Iowa, cuore dell’America dimenticata
L’esplosione elettorale connessa alla scarsa affluenza alle urne incorona Donald Trump assoluto trionfatore nelle primarie repubblicane dell’Hawkeye State
Iowa, titolo del secondo album in studio degli Slipknot. Concentrato rabbioso e rugginoso di una solitudine abissale, di un risentimento determinato dall’asfissiante sensazione di essere rimasti intrappolati nel cuore del nulla.
Iowa, esplosione elettorale che simmetricamente connessa a scarsa affluenza alle urne incorona Donald Trump, assoluto trionfatore nelle primarie repubblicane dello Stato. Un risultato che straccia le ambizioni di Nikki Haley e di Ron DeSantis e costringe al passo indietro Vivek Ramaswamy, il quale per parte sua ha già dichiarato che sosterrà Trump.
Panico tra gli analisti, terrore per il caos mondiale che verrebbe determinato dal ritorno di Trump alla Casa Bianca. Pochi che si interroghino però sul senso profondo, profondo come questa America dimenticata, esclusa, vilipesa, colma di rancore e di povertà, irrisa dai grandi intellettuali, da Washington, o dai, per dirla con le parole della ormai celebre canzone di Oliver Anthony, ‘Rich Men North of Richmond’, così lontana da quei college dove sfilano figli di papà agghindati come guerriglieri jihadisti. L’America rurale. L’America un tempo industriale. L’America decaduta. L’America periferia di se stessa. L’America che ha smarrito la propria anima e che vive in un mondo nuovo senza riuscire a comprenderlo. L’America degli Appalachi. L’America della Rust Belt. L’America dei capannoni su cui monta impetuosa una polvere densa, che odora di notte e di tragedia. L’America di J. D. Vance, delle elegie, del filo spinato e della povertà.

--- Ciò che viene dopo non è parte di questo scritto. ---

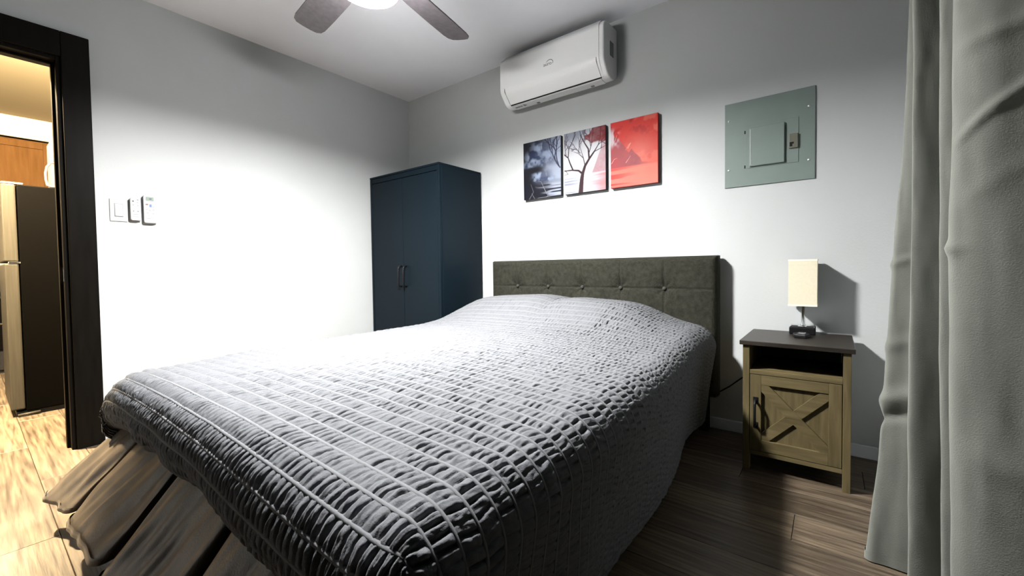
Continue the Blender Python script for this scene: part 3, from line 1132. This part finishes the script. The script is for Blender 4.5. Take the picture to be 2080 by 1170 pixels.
def paint(which, U, V, asp):
    fb = fbm(U * 5 * asp, V * 5, 100 + which, 4)
    fb2 = fbm(U * 12 * asp, V * 12, 140 + which, 3)
    if which == 0:
        c = np.zeros(U.shape + (3,)) + np.array((0.004, 0.004, 0.012))
        glow = sstep(0.30, 1.1, U + 0.35 * (0.5 - np.abs(V - 0.42))) * sstep(0.0, 0.25, V)
        c = mixc(c, (0.55, 0.62, 0.78), glow * 0.95)
        dk = sstep(0.35, 0.05, U) * 0.9
        c = mixc(c, (0.004, 0.004, 0.010), dk)
        for (cu, cv, su, sv, k) in ((0.62, 0.83, 0.36, 0.15, 0.9), (0.35, 0.70, 0.28, 0.12, 0.85), (0.70, 0.66, 0.3, 0.12, 0.5), (0.14, 0.60, 0.16, 0.06, 0.6), (0.48, 0.57, 0.10, 0.04, 0.6), (0.52, 0.37, 0.25, 0.10, 1.0), (0.62, 0.31, 0.22, 0.05, 0.9)):
            m_ = np.exp(-((U - cu) / su) ** 4 - ((V - cv) / sv) ** 4)
            lump = sstep(0.40, 0.64, fbm(U * 8 * asp + cu * 7, V * 8, 171, 3))
            c = mixc(c, (0.45, 0.55, 0.74), m_ * lump * k)
            c = mixc(c, (0.03, 0.05, 0.13), m_ * (1 - lump) * 0.6)
        dkm = np.exp(-((U - 0.28) / 0.30) ** 4 - ((V - 0.50) / 0.06) ** 4)
        c = mixc(c, (0.004, 0.004, 0.012), dkm)
        wat = sstep(0.30, 0.2, V) * sstep(0.35, 0.9, U + 0.2 * (vnoise(U * 3, V * 40, 5) - 0.5))
        st = sstep(0.42, 0.6, vnoise(U * 2.2, V * 38, 8))
        c = mixc(c, (0.004, 0.004, 0.015), sstep(0.32, 0.2, V) * 0.9)
        c = mixc(c, (0.60, 0.66, 0.80), wat * st * 0.9)
        for (pts) in ([(0.15, 0.0), (0.27, 0.12), (0.20, 0.26)], [(0.40, 0.0), (0.60, 0.0), (0.66, 0.02), (0.55, 0.17), (0.32, 0.20)], [(0.60, 0.10), (0.48, 0.28), (0.40, 0.29)], [(0.30, 0.0), (0.22, 0.10)]):
            c = mixc(c, (0.55, 0.55, 0.60), seg_dist(U, V, asp, pts, 0.005, 0.002) * 0.5)
        br = []
        twigs(31, (0.98, 0.47), math.radians(150), 0.42, 3, br)
        twigs(37, (0.95, 0.50), math.radians(110), 0.40, 3, br)
        for pts, d in br:
            c = mixc(c, (0.03, 0.03, 0.07), seg_dist(U, V, asp, pts, 0.003 + 0.003 * d, 0.002 + 0.002 * d) * 0.9)
    elif which == 1:
        c = np.zeros(U.shape + (3,)) + np.array((0.88, 0.89, 0.93))
        g = sstep(0.62, 1.0, V + 0.15 * (0.5 - U) + 0.18 * (fb - 0.5)) * (1 - 0.55 * sstep(0.3, 0.8, U))
        c = mixc(c, (0.22, 0.26, 0.34), g * 0.85)
        wat = sstep(0.30, 0.22, V)
        st = sstep(0.45, 0.62, vnoise(U * 1.6, V * 44, 18))
        c = mixc(c, (0.36, 0.40, 0.52), wat * st * (0.35 + 0.65 * sstep(0.5, 0.0, np.abs(U - 0.1) * 1.2)) * 0.9)
        mtn = sstep(0.0, 0.03, (U - 0.68) * 1.65 - (V - 0.30) - 0.04 * (fb2 - 0.5)) * sstep(0.28, 0.30, V)
        c = mixc(c, (0.55, 0.20, 0.24), mtn * (0.45 + 0.5 * fb2))
        pk = sstep(0.6, 1.0, U + 0.10 * (vnoise(U * 2, V * 40, 77) - 0.5) * 2) * sstep(0.30, 0.26, V)
        c = mixc(c, (0.82, 0.28, 0.30), pk * 0.85)
        T_ = (0.055, 0.022, 0.028)
        trunk = [([(0.41, 0.0), (0.425, 0.12), (0.44, 0.22), (0.46, 0.30)], 0.050, 0.030),
                 ([(0.46, 0.30), (0.36, 0.36), (0.20, 0.385), (0.0, 0.39)], 0.022, 0.008),
                 ([(0.22, 0.385), (0.15, 0.50), (0.10, 0.60), (0.0, 0.66)], 0.016, 0.007),
                 ([(0.10, 0.60), (0.12, 0.74), (0.22, 0.86), (0.30, 0.96)], 0.011, 0.004),
                 ([(0.02, 0.40), (0.10, 0.33), (0.0, 0.32)], 0.006, 0.003),
                 ([(0.46, 0.30), (0.52, 0.42), (0.62, 0.52), (0.74, 0.62)], 0.032, 0.013),
                 ([(0.52, 0.42), (0.48, 0.55), (0.36, 0.64), (0.24, 0.68)], 0.010, 0.003),
                 ([(0.62, 0.52), (0.60, 0.68), (0.50, 0.80), (0.42, 0.92)], 0.018, 0.006),
                 ([(0.61, 0.60), (0.68, 0.75), (0.70, 0.90)], 0.009, 0.004),
                 ([(0.74, 0.62), (0.84, 0.72), (0.90, 0.90)], 0.011, 0.004),
                 ([(0.74, 0.62), (0.92, 0.66), (1.0, 0.68)], 0.008, 0.003),
                 ([(0.48, 0.55), (0.40, 0.74), (0.44, 0.80)], 0.006, 0.003)]
        br = []
        for j, (x_, y_, a_) in enumerate(((0.22, 0.86, 80), (0.12, 0.74, 120), (0.05, 0.64, 100), (0.42, 0.92, 100), (0.50, 0.80, 70), (0.70, 0.88, 90), (0.88, 0.84, 70), (0.90, 0.66, 60), (0.40, 0.64, 130), (0.66, 0.72, 110), (0.10, 0.60, 150), (0.84, 0.72, 30), (0.36, 0.66, 80))):
            twigs(200 + j * 11, (x_, y_), math.radians(a_), 0.17, 2, br)
        for pts, d in br:
            c = mixc(c, (0.12, 0.10, 0.13), seg_dist(U, V, asp, pts, 0.005 + 0.0022 * d, 0.0035) * 0.85)
        for pts, r0, r1 in trunk:
            c = mixc(c, T_, seg_dist(U, V, asp, pts, r0 * 0.85, r1 * 0.95))
        edge = 0.05 * (vnoise(U * 12, V * 12, 61) - 0.5)
        crown = sstep(0.0, 0.02, (V - 0.80) * 0.9 + (U - 0.52) * 0.30 + edge - 0.02) * sstep(0.50, 0.53, U + edge) * sstep(0.75, 0.79, V + 0.06 * (U - 0.7) + edge) * sstep(-0.02, 0.0, 1.0 - V + 0.0)
        top_ = sstep(0.0, 0.02, 0.92 + 0.2 * sstep(0.6, 0.8, U) - V - 0 * edge)
        c = mixc(c, (0.22, 0.010, 0.014), crown * top_ * (0.75 + 0.35 * fb2))
    else:
        c = np.zeros(U.shape + (3,)) + np.array((0.72, 0.045, 0.035))
        c = mixc(c, (0.42, 0.020, 0.022), sstep(0.42, 0.66, fb2) * sstep(0.45, 1.0, V) * 0.85)
        c = mixc(c, (0.85, 0.17, 0.12), sstep(0.45, 0.62, fb) * 0.8 * sstep(0.25, 0.75, U))
        c = mixc(c, (0.88, 0.30, 0.24), np.exp(-((U - 0.62) / 0.4) ** 2 - ((V - 0.48) / 0.25) ** 2) * 0.55)
        m1 = 0.78 - 0.95 * np.abs(U - 0.12) * np.where(U > 0.12, 1.0, 0.25)
        m2 = 0.56 - 1.0 * np.abs(U - 0.46)
        m3 = 0.40 - 0.12 * U + 0.03 * fb
        rid = np.maximum(np.maximum(m1, m2), m3) + 0.06 * (fb2 - 0.5)
        mtn = sstep(-0.005, 0.012, rid - V) * sstep(0.28, 0.31, V) * (1 - 0.7 * sstep(0.55, 0.9, U))
        c = mixc(c, (0.34, 0.10, 0.12), mtn * (0.50 + 0.5 * fb2))
        for pts in ([(0.38, 0.57), (0.44, 0.64), (0.40, 0.62), (0.33, 0.55)], [(0.34, 0.36), (0.44, 0.45)], [(0.02, 0.38), (0.08, 0.44), (0.14, 0.45)], [(0.04, 0.66), (0.10, 0.72), (0.14, 0.80)]):
            c = mixc(c, (0.92, 0.55, 0.48), seg_dist(U, V, asp, pts, 0.006, 0.002) * 0.6)
        tip = np.exp(-((U - 0.06) / 0.14) ** 4 - ((V - 0.76) / 0.13) ** 4) * sstep(0.35, 0.6, fbm(U * 9, V * 9, 300, 2) + 0.25 * (0.2 - U))
        c = mixc(c, (0.75, 0.66, 0.70), tip * 0.9)
        wat = sstep(0.31, 0.27, V)
        c = mixc(c, (0.90, 0.26, 0.20), wat * 0.9)
        st = sstep(0.5, 0.66, vnoise(U * 1.5, V * 42, 58)) * sstep(0.7, 0.0, U)
        c = mixc(c, (0.60, 0.04, 0.04), wat * st * 0.8)
    return np.clip(c, 0, 1) * (0.47, 0.50, 0.60)[which]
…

La mente si immerge nella palude dei ricordi e dei racconti di ‘Questa terra’, abissale romanzo di Andrew Krivak sulla vita negli Appalachi, o tra le pagine di ‘Ruggine americana’, di Philipp Meyer, romanzo definitivo sulla Rust Belt, o quelle di ‘Ohio’, di Stephen Markley, o nei fotogrammi del vivido e raggelante film ‘North Country – storia di Josey’.
Un americano che viva e popoli le terre descritte da queste opere ha davvero qualcosa in comune con un ricco borghese di Los Angeles o di Chicago? Difficile davvero poterlo anche solo pensare. Il lato rovesciato e oscuro dell’America, in cui una sempre più ampia parte della popolazione non conosce altra distinzione se non quella tra ricchi e poveri, ribolle sotto la cenere.
L’America intrisa di una rabbia sorda, crescente, che sembra levarsi dal fondo di un abisso e che promette, attraverso l’arcigno volto di Donald Trump, di scompaginare il sistema istituzionale americano, contro l’altra America, quella autoreferenziale, ricca, paludata, woke, intessuta di grandi centri universitari, narrazioni compiaciute a base di una giustizia sociale quasi tribale, una finanza immateriale che ha condannato a morte le fabbriche e le industrie un tempo operose e un potere distante, quasi irreale. L’America contemporanea non è mai stata così tanto drammaticamente divisa.
In questa America, dove le fabbriche chiuse sono divenuti teatri della ruggine e della miseria, l’Ucraina e Gaza e la geopolitica non sono il problema quotidiano, molto più prosaicamente consistente nella sopravvivenza. Con un Trump eletto come simbolo di un caos salvifico, come l’incarnazione della loro stessa rabbia.
Assediato giudiziariamente e a cui sempre più Stati finiscono per negare, in apparenza, agibilità politica, riconoscendone delle responsabilità nelle violenze scatenate a Capitol Hill, ma che proprio attraverso questo stillicidio di divieti e impedimenti lo rendono simbolo perfetto. La deriva giudiziaria della campagna elettorale frantuma ancora di più la tenuta unitaria del corpo sociale americano, già drasticamente diviso per la presenza ormai di tante, diverse Americhe.
Qui non c’è più alcuna cittadinanza, nessun senso di appartenenza, la politica è evaporata come brina al mattino perché mentre ci si accapigliava per stabilire quanto osceno fosse il populismo, il popolo, il ceto produttivo, la borghesia sprofondata nella miseria, gli agricoltori e gli ex operai si incamminavano verso l’orizzonte, con la loro solitudine e la loro miseria in spalla, lasciando politici e intellettuali a pontificare in una dorata autoreferenzialità.
Pronti a presentare un conto assai salato.